## Stored data
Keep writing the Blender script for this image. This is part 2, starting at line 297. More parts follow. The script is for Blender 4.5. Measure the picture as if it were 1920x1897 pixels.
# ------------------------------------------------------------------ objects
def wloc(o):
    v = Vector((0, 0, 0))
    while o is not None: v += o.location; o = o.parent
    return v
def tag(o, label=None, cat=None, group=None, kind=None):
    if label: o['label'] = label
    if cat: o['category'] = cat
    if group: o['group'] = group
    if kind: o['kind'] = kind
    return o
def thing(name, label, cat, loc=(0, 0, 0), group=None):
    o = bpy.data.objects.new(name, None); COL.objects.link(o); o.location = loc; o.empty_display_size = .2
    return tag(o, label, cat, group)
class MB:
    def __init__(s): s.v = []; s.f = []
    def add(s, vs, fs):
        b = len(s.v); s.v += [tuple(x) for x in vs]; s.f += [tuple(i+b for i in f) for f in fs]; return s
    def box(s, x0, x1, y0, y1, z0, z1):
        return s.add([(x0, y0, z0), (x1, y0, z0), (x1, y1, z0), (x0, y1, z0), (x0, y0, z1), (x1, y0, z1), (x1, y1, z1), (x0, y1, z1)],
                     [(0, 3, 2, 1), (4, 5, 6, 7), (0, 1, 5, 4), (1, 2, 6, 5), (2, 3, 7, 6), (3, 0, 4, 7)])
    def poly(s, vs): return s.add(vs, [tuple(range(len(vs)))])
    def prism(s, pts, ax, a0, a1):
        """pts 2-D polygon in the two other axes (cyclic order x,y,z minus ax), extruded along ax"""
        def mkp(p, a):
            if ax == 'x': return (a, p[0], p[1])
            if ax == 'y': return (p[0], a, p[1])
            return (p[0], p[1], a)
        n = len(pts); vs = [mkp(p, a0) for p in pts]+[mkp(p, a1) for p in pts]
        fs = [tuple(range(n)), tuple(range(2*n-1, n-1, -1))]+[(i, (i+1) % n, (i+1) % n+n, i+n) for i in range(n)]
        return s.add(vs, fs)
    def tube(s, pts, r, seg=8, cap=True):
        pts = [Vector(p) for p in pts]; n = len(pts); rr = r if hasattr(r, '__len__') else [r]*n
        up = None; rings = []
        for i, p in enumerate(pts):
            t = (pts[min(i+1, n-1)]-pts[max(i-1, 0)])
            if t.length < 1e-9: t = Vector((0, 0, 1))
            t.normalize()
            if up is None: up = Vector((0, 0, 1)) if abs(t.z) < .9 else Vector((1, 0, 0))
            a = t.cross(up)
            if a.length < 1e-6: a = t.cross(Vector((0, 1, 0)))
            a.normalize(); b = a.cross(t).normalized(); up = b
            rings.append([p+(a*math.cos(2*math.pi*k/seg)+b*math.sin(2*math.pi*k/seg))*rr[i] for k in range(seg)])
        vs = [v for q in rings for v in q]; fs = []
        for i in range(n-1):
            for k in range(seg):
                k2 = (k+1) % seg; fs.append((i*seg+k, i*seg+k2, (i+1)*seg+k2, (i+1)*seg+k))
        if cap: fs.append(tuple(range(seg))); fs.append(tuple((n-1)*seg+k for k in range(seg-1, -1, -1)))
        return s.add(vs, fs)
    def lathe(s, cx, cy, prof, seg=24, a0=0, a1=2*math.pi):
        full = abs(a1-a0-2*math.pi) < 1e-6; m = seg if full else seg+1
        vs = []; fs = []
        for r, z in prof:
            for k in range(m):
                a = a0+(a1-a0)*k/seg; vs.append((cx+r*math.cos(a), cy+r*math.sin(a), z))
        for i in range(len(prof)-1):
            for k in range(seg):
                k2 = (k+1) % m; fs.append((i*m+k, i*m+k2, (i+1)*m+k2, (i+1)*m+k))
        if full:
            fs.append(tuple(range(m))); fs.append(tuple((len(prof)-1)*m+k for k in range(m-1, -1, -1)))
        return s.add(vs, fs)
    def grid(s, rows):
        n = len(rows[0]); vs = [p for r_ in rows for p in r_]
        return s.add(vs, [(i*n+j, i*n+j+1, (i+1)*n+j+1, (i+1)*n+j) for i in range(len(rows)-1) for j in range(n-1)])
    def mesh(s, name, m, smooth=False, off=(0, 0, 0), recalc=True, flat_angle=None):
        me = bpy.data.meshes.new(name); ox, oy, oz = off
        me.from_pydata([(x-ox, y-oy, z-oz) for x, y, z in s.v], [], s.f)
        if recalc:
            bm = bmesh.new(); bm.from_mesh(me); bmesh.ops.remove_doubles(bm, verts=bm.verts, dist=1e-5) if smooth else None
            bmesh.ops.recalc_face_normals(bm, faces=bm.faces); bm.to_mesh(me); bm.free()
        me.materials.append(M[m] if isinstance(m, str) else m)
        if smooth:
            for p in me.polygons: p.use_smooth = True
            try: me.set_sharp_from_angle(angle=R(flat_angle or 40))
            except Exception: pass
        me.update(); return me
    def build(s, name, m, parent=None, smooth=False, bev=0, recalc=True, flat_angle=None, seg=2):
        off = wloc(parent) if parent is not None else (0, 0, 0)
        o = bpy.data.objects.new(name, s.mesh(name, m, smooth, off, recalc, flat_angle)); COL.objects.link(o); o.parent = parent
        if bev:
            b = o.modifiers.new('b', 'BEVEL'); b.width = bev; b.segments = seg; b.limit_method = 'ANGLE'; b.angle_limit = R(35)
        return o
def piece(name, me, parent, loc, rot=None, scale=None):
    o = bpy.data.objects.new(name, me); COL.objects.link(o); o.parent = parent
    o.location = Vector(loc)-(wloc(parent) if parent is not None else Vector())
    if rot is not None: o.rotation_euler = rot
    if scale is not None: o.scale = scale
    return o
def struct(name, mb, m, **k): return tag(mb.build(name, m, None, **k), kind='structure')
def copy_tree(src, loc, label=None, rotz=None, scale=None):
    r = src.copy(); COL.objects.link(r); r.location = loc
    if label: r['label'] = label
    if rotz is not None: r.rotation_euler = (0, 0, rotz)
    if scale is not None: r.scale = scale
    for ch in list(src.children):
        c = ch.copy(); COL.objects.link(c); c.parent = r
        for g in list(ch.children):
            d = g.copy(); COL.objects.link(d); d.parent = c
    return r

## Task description
Repeat the listing in full, keeping every line exactly as it is.

## Complete output
Keep writing the Blender script for this image. This is part 2, starting at line 297. More parts follow. The script is for Blender 4.5. Measure the picture as if it were 1920x1897 pixels.
# ------------------------------------------------------------------ objects
def wloc(o):
    v = Vector((0, 0, 0))
    while o is not None: v += o.location; o = o.parent
    return v
def tag(o, label=None, cat=None, group=None, kind=None):
    if label: o['label'] = label
    if cat: o['category'] = cat
    if group: o['group'] = group
    if kind: o['kind'] = kind
    return o
def thing(name, label, cat, loc=(0, 0, 0), group=None):
    o = bpy.data.objects.new(name, None); COL.objects.link(o); o.location = loc; o.empty_display_size = .2
    return tag(o, label, cat, group)
class MB:
    def __init__(s): s.v = []; s.f = []
    def add(s, vs, fs):
        b = len(s.v); s.v += [tuple(x) for x in vs]; s.f += [tuple(i+b for i in f) for f in fs]; return s
    def box(s, x0, x1, y0, y1, z0, z1):
        return s.add([(x0, y0, z0), (x1, y0, z0), (x1, y1, z0), (x0, y1, z0), (x0, y0, z1), (x1, y0, z1), (x1, y1, z1), (x0, y1, z1)],
                     [(0, 3, 2, 1), (4, 5, 6, 7), (0, 1, 5, 4), (1, 2, 6, 5), (2, 3, 7, 6), (3, 0, 4, 7)])
    def poly(s, vs): return s.add(vs, [tuple(range(len(vs)))])
    def prism(s, pts, ax, a0, a1):
        """pts 2-D polygon in the two other axes (cyclic order x,y,z minus ax), extruded along ax"""
        def mkp(p, a):
            if ax == 'x': return (a, p[0], p[1])
            if ax == 'y': return (p[0], a, p[1])
            return (p[0], p[1], a)
        n = len(pts); vs = [mkp(p, a0) for p in pts]+[mkp(p, a1) for p in pts]
        fs = [tuple(range(n)), tuple(range(2*n-1, n-1, -1))]+[(i, (i+1) % n, (i+1) % n+n, i+n) for i in range(n)]
        return s.add(vs, fs)
    def tube(s, pts, r, seg=8, cap=True):
        pts = [Vector(p) for p in pts]; n = len(pts); rr = r if hasattr(r, '__len__') else [r]*n
        up = None; rings = []
        for i, p in enumerate(pts):
            t = (pts[min(i+1, n-1)]-pts[max(i-1, 0)])
            if t.length < 1e-9: t = Vector((0, 0, 1))
            t.normalize()
            if up is None: up = Vector((0, 0, 1)) if abs(t.z) < .9 else Vector((1, 0, 0))
            a = t.cross(up)
            if a.length < 1e-6: a = t.cross(Vector((0, 1, 0)))
            a.normalize(); b = a.cross(t).normalized(); up = b
            rings.append([p+(a*math.cos(2*math.pi*k/seg)+b*math.sin(2*math.pi*k/seg))*rr[i] for k in range(seg)])
        vs = [v for q in rings for v in q]; fs = []
        for i in range(n-1):
            for k in range(seg):
                k2 = (k+1) % seg; fs.append((i*seg+k, i*seg+k2, (i+1)*seg+k2, (i+1)*seg+k))
        if cap: fs.append(tuple(range(seg))); fs.append(tuple((n-1)*seg+k for k in range(seg-1, -1, -1)))
        return s.add(vs, fs)
    def lathe(s, cx, cy, prof, seg=24, a0=0, a1=2*math.pi):
        full = abs(a1-a0-2*math.pi) < 1e-6; m = seg if full else seg+1
        vs = []; fs = []
        for r, z in prof:
            for k in range(m):
                a = a0+(a1-a0)*k/seg; vs.append((cx+r*math.cos(a), cy+r*math.sin(a), z))
        for i in range(len(prof)-1):
            for k in range(seg):
                k2 = (k+1) % m; fs.append((i*m+k, i*m+k2, (i+1)*m+k2, (i+1)*m+k))
        if full:
            fs.append(tuple(range(m))); fs.append(tuple((len(prof)-1)*m+k for k in range(m-1, -1, -1)))
        return s.add(vs, fs)
    def grid(s, rows):
        n = len(rows[0]); vs = [p for r_ in rows for p in r_]
        return s.add(vs, [(i*n+j, i*n+j+1, (i+1)*n+j+1, (i+1)*n+j) for i in range(len(rows)-1) for j in range(n-1)])
    def mesh(s, name, m, smooth=False, off=(0, 0, 0), recalc=True, flat_angle=None):
        me = bpy.data.meshes.new(name); ox, oy, oz = off
        me.from_pydata([(x-ox, y-oy, z-oz) for x, y, z in s.v], [], s.f)
        if recalc:
            bm = bmesh.new(); bm.from_mesh(me); bmesh.ops.remove_doubles(bm, verts=bm.verts, dist=1e-5) if smooth else None
            bmesh.ops.recalc_face_normals(bm, faces=bm.faces); bm.to_mesh(me); bm.free()
        me.materials.append(M[m] if isinstance(m, str) else m)
        if smooth:
            for p in me.polygons: p.use_smooth = True
            try: me.set_sharp_from_angle(angle=R(flat_angle or 40))
            except Exception: pass
        me.update(); return me
    def build(s, name, m, parent=None, smooth=False, bev=0, recalc=True, flat_angle=None, seg=2):
        off = wloc(parent) if parent is not None else (0, 0, 0)
        o = bpy.data.objects.new(name, s.mesh(name, m, smooth, off, recalc, flat_angle)); COL.objects.link(o); o.parent = parent
        if bev:
            b = o.modifiers.new('b', 'BEVEL'); b.width = bev; b.segments = seg; b.limit_method = 'ANGLE'; b.angle_limit = R(35)
        return o
def piece(name, me, parent, loc, rot=None, scale=None):
    o = bpy.data.objects.new(name, me); COL.objects.link(o); o.parent = parent
    o.location = Vector(loc)-(wloc(parent) if parent is not None else Vector())
    if rot is not None: o.rotation_euler = rot
    if scale is not None: o.scale = scale
    return o
def struct(name, mb, m, **k): return tag(mb.build(name, m, None, **k), kind='structure')
def copy_tree(src, loc, label=None, rotz=None, scale=None):
    r = src.copy(); COL.objects.link(r); r.location = loc
    if label: r['label'] = label
    if rotz is not None: r.rotation_euler = (0, 0, rotz)
    if scale is not None: r.scale = scale
    for ch in list(src.children):
        c = ch.copy(); COL.objects.link(c); c.parent = r
        for g in list(ch.children):
            d = g.copy(); COL.objects.link(d); d.parent = c
    return r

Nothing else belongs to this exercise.